Fröhlich polaron effective mass and localization length in cubic materials: Degenerate and anisotropic electronic bands

Guster, Ionel-Bogdan [UCL] Melo, Pedro [NanoMat/Q-Mat/CESAM and European Theoretical Spectroscopy Facility, Université de Liège (B5), B-4000 Liège, Belgium] Martin, Bradley A. A. [Department of Physics, Imperial College London, Exhibition Road, London SW7 2AZ, England, United Kingdom] Brousseau-Couture, Véronique [Département de Physique et Regroupement Québécois sur les Matériaux de Pointe, Université de Montreal, C.P. 6128, Succursale Centre-Ville, Montreal, Canada H3C 3J7] de Abreu, Joao C. [NanoMat/Q-Mat/CESAM and European Theoretical Spectroscopy Facility, Université de Liège (B5), B-4000 Liège, Belgium] Miglio, Anna [UCL] Giantomassi, Matteo [UCL] Côté, Michel [Département de Physique, Université de Montreal, C.P. 6128, Succursale Centre-Ville, Montreal, Canada H3C 3J7] Frost, Jarvist M. [Department of Physics, Imperial College London, Exhibition Road, London SW7 2AZ, England, United Kingdom] Verstraete, Matthieu J. [NanoMat/Q-Mat/CESAM and European Theoretical Spectroscopy Facility, Université de Liège (B5), B-4000 Liège, Belgium] Gonze, Xavier [UCL] et al.[show all]

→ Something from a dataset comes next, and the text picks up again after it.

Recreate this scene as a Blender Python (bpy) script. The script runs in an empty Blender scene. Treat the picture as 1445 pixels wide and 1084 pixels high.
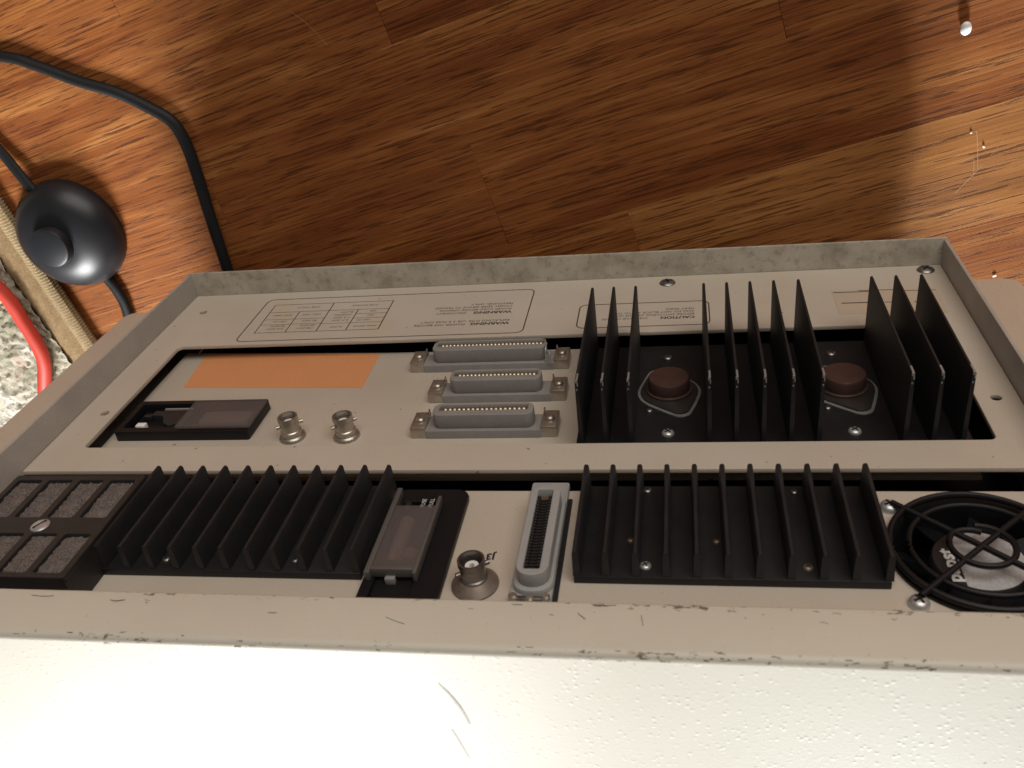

Polarons, that is, charge carriers correlated with lattice deformations, are ubiquitous quasiparticles in semiconductors, and play an important role in electrical conductivity. To date most theoretical studies of so-called large polarons, in which the lattice can be considered as a continuum, have focused on the original Fröhlich model: a simple (nondegenerate) parabolic isotropic electronic band coupled to one dispersionless longitudinal optical phonon branch. The Fröhlich model allows one to understand characteristics such as polaron formation energy, radius, effective mass, and mobility. Real cubic materials, instead, have electronic band extrema that are often degenerate (e.g., threefold degeneracy of the valence band), or anisotropic (e.g., conduction bands at X or L), and present several phonon modes. In the present paper, we address such issues. We keep the continuum hypothesis inherent to the large polaron Fröhlich model, but waive the isotropic and nondegeneracy hypotheses, and also include multiple phonon branches. For polaron effective masses, working at the lowest order of perturbation theory, we provide analytical results for the case of anisotropic electronic energy dispersion, with two distinct effective masses (uniaxial) and numerical simulations for the degenerate three-band case, typical of III-V and II-VI semiconductor valence bands. We also deal with the strong-coupling limit, using a variational treatment: we propose trial wave functions for the above-mentioned cases, providing polaron radii and energies. Then, we evaluate the polaron formation energies, effective masses, and localization lengths using parameters representative of a dozen II-VI, III-V, and oxide semiconductors, for both electron and hole polarons. We show that for some cases perturbation theory (the weak-coupling approach) breaks down. In some other cases, the strong-coupling approach reveals that the large polaron hypothesis is not valid, which is another distinct breakdown. In the nondegenerate case, we compare the perturbative approach with the Feynman path integral approach in characterizing polarons in the weak-coupling limit. Thus, based on theoretical results for cubic materials, the present paper characterizes the validity of the continuum hypothesis for a large set of 20 materials.